Along with it, he destroys the promise of continuity of the soul, the promise of spiritual safety and divine justice. The world becomes peaceful - humans stop tormenting themselves in search of forgiveness as they realize there is no one to bestow it.
But the story doesn't quite end. The inertia of the narrative remains to some extent, as people look to familiar explanations for the lack of clearer answers even as the old framework has been upended. They still want answers, the empty spaces of existence year to be filled with gods. The old symbols remains powerful, even if inert - the way a Christian might deny the pagan gods, but still know and recognize the imagery of Prometheus.
The Other Side of the Dream changes. It has to exist, right? Something has to continue after death? But now that we know that there is nothing, the Other Side is but a sorrowful desert of infinite loneliness.
The truth is, humans still fear death. Humans still fear losing to the tide of meaninglessness and in a moment of desperation they call out to the symbols that offer them meaning.

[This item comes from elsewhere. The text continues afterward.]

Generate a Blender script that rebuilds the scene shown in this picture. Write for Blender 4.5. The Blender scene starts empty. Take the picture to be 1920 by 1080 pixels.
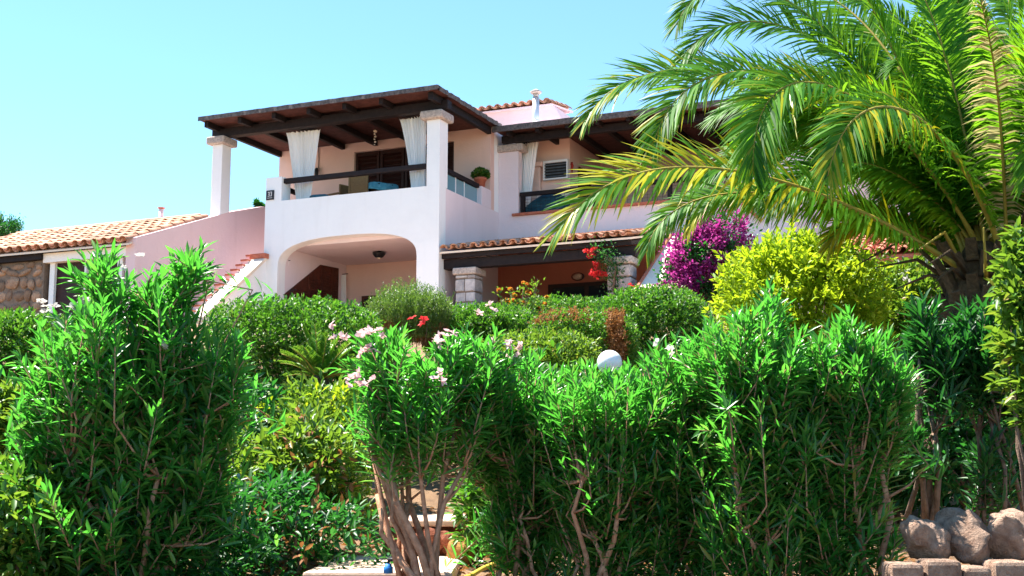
import bpy, bmesh, math, random
import numpy as np
from mathutils import Matrix, Vector, noise as mnoise

# ------------------------------------------------------------------ camera, sky, sun, exposure
EYE = 1.6
F_PX = 2410.0
YAW = math.radians(23.5)
PIT = math.radians(8.5)
scene = bpy.context.scene
COL = scene.collection
cam_data = bpy.data.cameras.new('camera')
cam_data.sensor_width = 36.0
cam_data.lens = F_PX / 1920.0 * 36.0
cam_data.clip_start = 0.1
cam_data.clip_end = 3000.0
cam = bpy.data.objects.new('camera', cam_data)
COL.objects.link(cam)
cam.location = (0, 0, EYE)
cam.rotation_euler = (math.radians(90) + PIT, 0, YAW)
scene.camera = cam

SUN_EL = math.radians(63)
SUN_AZ = math.radians(-86)          # from +Y towards +X (negative: towards -X)
world = bpy.data.worlds.new('World')
scene.world = world
world.use_nodes = True
wn = world.node_tree
wn.nodes.clear()
sky = wn.nodes.new('ShaderNodeTexSky')
sky.sky_type = 'NISHITA'
sky.sun_disc = False
sky.sun_elevation = SUN_EL
sky.sun_rotation = SUN_AZ
sky.air_density = 1.0
sky.dust_density = 0.0
sky.ozone_density = 2.0
bg = wn.nodes.new('ShaderNodeBackground')
bg.inputs['Strength'].default_value = 0.084
wo = wn.nodes.new('ShaderNodeOutputWorld')
tint = wn.nodes.new('ShaderNodeMix')
tint.data_type = 'RGBA'
tint.blend_type = 'MULTIPLY'
tint.inputs[0].default_value = 1.0
tint.inputs[7].default_value = (0.72, 0.93, 1.0, 1)      # clear, cyan summer air: one tint over the whole sky
wn.links.new(sky.outputs[0], tint.inputs[6])
wn.links.new(tint.outputs[2], bg.inputs[0])
wn.links.new(bg.outputs[0], wo.inputs[0])

sun_data = bpy.data.lights.new('sun', 'SUN')
sun_data.energy = 5.0
sun_data.angle = math.radians(0.5)
sun_data.color = (1.0, 0.95, 0.86)
sun = bpy.data.objects.new('sun', sun_data)
COL.objects.link(sun)
sdir = Vector((math.sin(SUN_AZ) * math.cos(SUN_EL), math.cos(SUN_AZ) * math.cos(SUN_EL), math.sin(SUN_EL)))
sun.rotation_euler = sdir.to_track_quat('Z', 'Y').to_euler()
sun.location = sdir * 60

vs = scene.view_settings
vs.view_transform = 'Standard'
vs.look = 'None'
vs.exposure = 1.86
vs.gamma = 1.0
vs.use_curve_mapping = False
scene.cycles.max_bounces = 8
scene.cycles.transparent_max_bounces = 8
scene.cycles.diffuse_bounces = 5
scene.cycles.use_denoising = True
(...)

And thus the Miracle returns, reshaped by anxieties of a new age, by a more conscious terror of its arbitrary judgement and by an increased personification of it as a subjective being.
Its return inevitably brings the Penitent One back too. As the narrative of penance before judgemental divinity is reestablished, so is he ressurected.
But it is this subjectification, this personalization of the divine that allows the Penitent One to confront it even more directly - and to show it, to persuade it that is all for naught. That there is no reason and no meaning to this suffering, and instead of making up idols to fill the void of answers we can find in this disappointment a certain relief.
The world doesn't care about us. It doesn't want to save us or hurt us. But ~we~ care about each other. We create the narrative of our lives and we can improve our world and the lives of others. And in exiting the comfortable but stagnant cyclicality of myth we might move through history into a better future that is shaped by our hands, desires and unrestrained imagination.
There may not be a supernatural actor to catch us when we die, but in being kind and caring we may leave ripples that outlive us and allow us a semblance of immortality through personal remembrance. To that eternal peaceful rest the Penitent One is ascended as thousands of spectators ~want~ such a narrative resolution for someone who've done so much good and genuinely believe in its narrative possibility. The framework of their worldview has changed since the first game. A new kind of humanism that developed out of the Penitent One's actions in the past suggests that a human is not a putrid sack of sin that should not hope but must always strive for divine forgiveness, but a person that has innate worth and inherently deserves kindess. This idea has been challenged by the resurgence of the Miracle and protected by the Penitent One.
There is little power a human has in the narrative of life, but it is still power. And giving up this narrative power en masse to invisible inhuman actors for the promise of meaning can create powerful, cruel gods - whether in the sky, in the market, in historical materialism, or in countless other conceptual spaces in-between.
The Miracle shall always be with us. The process by which supernatural constructs-arbiters of meaning are born from fear of death and hope for justice is an inevitable reality and an everpresent human temptation. But perhaps reflecting on how their power derives from our own can help us negotiate with them better, and perhaps to craft narratives for our lives that are kinder to us and to those around us.